Allah ta’ala berfirman:
{وَلَقَدْ أَرْسَلْنَا إِلَىٰ أُمَمٍ مِّن قَبْلِكَ فَأَخَذْنَاهُم بِالْبَأْسَاءِ وَالضَّرَّاءِ لَعَلَّهُمْ يَتَضَرَّعُونَ} [الأنعام : 42]
“Dan sesungguhnya Kami telah mengutus (rasul-rasul) kepada umat-umat yang sebelum kamu, kemudian Kami siksa mereka dengan (menimpakan) kesengsaraan dan kemelaratan, supaya mereka memohon (kepada Allah) dengan tunduk merendahkan diri.” (Al-An’am: 42)

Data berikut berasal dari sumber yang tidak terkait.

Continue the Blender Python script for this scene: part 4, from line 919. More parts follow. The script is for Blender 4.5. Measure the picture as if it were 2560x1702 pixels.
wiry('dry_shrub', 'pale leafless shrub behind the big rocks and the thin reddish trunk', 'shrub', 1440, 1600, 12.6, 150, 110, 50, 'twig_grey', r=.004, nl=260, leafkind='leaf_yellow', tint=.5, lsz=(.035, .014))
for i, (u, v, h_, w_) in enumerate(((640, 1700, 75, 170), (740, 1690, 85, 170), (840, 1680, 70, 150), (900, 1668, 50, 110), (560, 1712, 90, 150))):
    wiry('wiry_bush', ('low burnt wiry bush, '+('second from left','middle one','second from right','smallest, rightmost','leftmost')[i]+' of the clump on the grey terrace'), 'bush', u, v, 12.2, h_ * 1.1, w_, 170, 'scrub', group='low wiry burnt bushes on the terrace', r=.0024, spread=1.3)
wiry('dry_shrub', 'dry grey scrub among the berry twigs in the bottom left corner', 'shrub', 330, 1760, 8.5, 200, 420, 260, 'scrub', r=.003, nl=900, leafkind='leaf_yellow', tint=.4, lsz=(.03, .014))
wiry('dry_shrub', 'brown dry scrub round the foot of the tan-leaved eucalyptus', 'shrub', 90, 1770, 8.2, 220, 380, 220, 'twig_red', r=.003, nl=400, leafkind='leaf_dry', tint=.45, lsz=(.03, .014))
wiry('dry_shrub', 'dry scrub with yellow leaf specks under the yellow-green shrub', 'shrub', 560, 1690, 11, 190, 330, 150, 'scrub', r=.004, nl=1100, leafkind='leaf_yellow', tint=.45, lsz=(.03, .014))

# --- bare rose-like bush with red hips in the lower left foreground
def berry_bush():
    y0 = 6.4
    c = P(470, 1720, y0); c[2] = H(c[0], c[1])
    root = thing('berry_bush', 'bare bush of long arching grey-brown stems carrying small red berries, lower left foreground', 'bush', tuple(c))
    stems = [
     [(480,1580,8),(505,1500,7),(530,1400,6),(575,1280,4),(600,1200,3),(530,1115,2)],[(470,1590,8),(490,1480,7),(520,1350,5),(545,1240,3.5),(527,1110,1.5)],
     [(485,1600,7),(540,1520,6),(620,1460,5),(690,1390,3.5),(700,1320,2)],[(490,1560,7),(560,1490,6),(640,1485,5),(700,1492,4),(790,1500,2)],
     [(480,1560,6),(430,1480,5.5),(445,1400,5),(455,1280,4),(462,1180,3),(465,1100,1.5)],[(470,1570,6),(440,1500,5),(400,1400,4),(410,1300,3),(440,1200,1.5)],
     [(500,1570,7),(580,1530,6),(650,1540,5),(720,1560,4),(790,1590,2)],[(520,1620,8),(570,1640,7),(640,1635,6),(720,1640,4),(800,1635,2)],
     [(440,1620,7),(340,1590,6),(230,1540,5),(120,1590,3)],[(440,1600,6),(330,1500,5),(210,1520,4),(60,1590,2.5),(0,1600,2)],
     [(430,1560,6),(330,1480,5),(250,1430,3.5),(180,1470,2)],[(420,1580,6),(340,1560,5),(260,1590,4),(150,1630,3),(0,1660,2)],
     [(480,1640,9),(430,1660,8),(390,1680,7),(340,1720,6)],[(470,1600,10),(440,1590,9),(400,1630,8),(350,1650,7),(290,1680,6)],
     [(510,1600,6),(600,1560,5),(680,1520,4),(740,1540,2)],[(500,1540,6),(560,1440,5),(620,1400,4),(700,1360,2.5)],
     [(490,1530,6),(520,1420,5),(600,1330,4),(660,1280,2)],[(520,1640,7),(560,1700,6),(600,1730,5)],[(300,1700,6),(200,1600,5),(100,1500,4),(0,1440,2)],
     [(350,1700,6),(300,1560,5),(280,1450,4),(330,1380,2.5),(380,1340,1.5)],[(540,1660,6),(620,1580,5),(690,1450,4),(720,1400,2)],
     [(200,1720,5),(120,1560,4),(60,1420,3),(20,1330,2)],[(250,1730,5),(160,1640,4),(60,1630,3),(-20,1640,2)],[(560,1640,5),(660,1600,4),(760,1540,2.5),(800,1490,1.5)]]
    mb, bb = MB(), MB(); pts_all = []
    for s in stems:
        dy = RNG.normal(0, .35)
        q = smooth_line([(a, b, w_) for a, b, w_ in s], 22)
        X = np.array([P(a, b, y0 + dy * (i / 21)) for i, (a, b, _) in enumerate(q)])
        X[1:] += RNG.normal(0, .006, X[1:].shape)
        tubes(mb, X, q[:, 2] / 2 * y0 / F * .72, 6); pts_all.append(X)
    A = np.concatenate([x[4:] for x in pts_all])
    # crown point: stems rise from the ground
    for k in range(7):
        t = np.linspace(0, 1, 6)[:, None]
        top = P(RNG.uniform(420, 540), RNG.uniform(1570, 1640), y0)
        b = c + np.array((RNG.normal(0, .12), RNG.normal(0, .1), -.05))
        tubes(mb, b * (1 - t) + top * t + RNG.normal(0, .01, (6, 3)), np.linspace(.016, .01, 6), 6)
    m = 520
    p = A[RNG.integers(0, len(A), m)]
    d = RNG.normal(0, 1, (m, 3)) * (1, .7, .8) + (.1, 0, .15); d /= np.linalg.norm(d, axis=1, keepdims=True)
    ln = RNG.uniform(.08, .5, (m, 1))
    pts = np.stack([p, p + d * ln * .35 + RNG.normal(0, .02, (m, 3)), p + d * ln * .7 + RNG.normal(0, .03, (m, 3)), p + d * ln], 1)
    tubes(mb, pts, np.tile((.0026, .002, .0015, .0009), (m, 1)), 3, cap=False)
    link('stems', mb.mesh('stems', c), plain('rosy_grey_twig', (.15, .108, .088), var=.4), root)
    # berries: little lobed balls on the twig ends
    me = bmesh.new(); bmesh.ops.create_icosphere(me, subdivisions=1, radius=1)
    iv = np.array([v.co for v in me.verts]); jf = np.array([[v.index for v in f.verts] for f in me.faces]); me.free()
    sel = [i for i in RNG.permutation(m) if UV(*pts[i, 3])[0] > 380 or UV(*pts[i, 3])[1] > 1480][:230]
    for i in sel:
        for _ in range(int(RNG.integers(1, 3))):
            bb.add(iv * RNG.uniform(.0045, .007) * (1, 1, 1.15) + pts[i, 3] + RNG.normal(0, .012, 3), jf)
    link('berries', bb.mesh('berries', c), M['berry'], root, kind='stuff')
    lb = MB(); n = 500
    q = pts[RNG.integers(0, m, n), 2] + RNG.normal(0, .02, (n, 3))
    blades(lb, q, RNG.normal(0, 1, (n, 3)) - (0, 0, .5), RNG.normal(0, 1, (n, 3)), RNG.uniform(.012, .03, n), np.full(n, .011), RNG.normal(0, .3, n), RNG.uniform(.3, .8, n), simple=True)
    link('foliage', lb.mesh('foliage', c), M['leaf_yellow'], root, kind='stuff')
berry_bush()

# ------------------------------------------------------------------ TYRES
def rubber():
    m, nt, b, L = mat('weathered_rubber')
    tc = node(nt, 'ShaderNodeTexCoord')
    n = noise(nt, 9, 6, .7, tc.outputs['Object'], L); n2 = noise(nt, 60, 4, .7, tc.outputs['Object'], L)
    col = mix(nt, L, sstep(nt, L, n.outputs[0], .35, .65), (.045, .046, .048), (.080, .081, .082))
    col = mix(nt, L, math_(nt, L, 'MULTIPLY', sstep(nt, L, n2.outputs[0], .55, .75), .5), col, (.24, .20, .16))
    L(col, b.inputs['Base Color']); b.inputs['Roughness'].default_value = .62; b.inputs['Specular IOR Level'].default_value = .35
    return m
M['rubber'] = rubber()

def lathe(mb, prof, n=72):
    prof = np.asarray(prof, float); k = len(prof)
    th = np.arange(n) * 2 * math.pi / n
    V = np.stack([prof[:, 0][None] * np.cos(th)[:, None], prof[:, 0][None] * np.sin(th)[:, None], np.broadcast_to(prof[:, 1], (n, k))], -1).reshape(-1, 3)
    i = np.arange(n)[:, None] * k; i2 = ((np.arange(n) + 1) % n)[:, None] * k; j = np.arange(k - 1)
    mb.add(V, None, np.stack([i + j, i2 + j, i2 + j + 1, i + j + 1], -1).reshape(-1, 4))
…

Salah satu hikmah dari ujian dan musibah yang Allah timpakan pada seseorang atau kaum supaya mereka interopeksi diri. Menengok kesalahan dan dosa untuk perbaikan dan taubat.
Sebab terkadang, manusia sangat sulit untuk bertaubat meskipun dia telah menyadari dosa-dosanya. Seperti kisah pembunuh 99 orang. Mencari jalan taubat tetapi terus melakukan pembunuhan. Ia terhenti melakukan dosa ketika mendapat musibah luka parah. Dalam pelariannya menahan sakit itulah dia baru dapat memohon kepada Allah dengan merendah diri.
لَعَلَّهُمْ يَتَضَرَّعُونَ
“supaya mereka memohon (kepada Allah) dengan tunduk merendahkan diri.
Yaitu kembali, istighfar dan taubat dari penyebab-penyebab datangnya musibah.
Rasulullah shalallahu alaihi wassalam bersabda:
إذا أحَبَّ اللهُ قومًا ابْتلاهُمْ
“Jika Allah mencintai suatu kaum maka mereka akan diuji” (HR. Ath-Thabrani)
Musibah dan ujian merupakan salah satu tanda Allah mencintai hamba. Cara Allah mencintai hamba-Nya. Allah membantunya agar dia terpuruk merasakan sakit dan derita, lalu mudahlah dia bertaubat padahal sebelumnya sangat sulit.
Allah ta’ala juga berfirman:
{ لِيُذِيقَهُم بَعْضَ الَّذِي عَمِلُوا لَعَلَّهُمْ يَرْجِعُونَ} [الروم : 41]
“Supaya Allah merasakan kepada mereka sebahagian dari (akibat) perbuatan mereka, agar mereka kembali (ke jalan yang benar).” (Ar-Rum: 41)
Yaitu merasakan sesuatu yang berat pada harta, jiwa serta lainnya agar menjauhi dosa dan maksiat.
Seorang shalih ditanya, apa itu kesabaran yang indah? Ia menjawab: “Kamu mendapat ujian dan hatimu berkata Alhamdulillah.”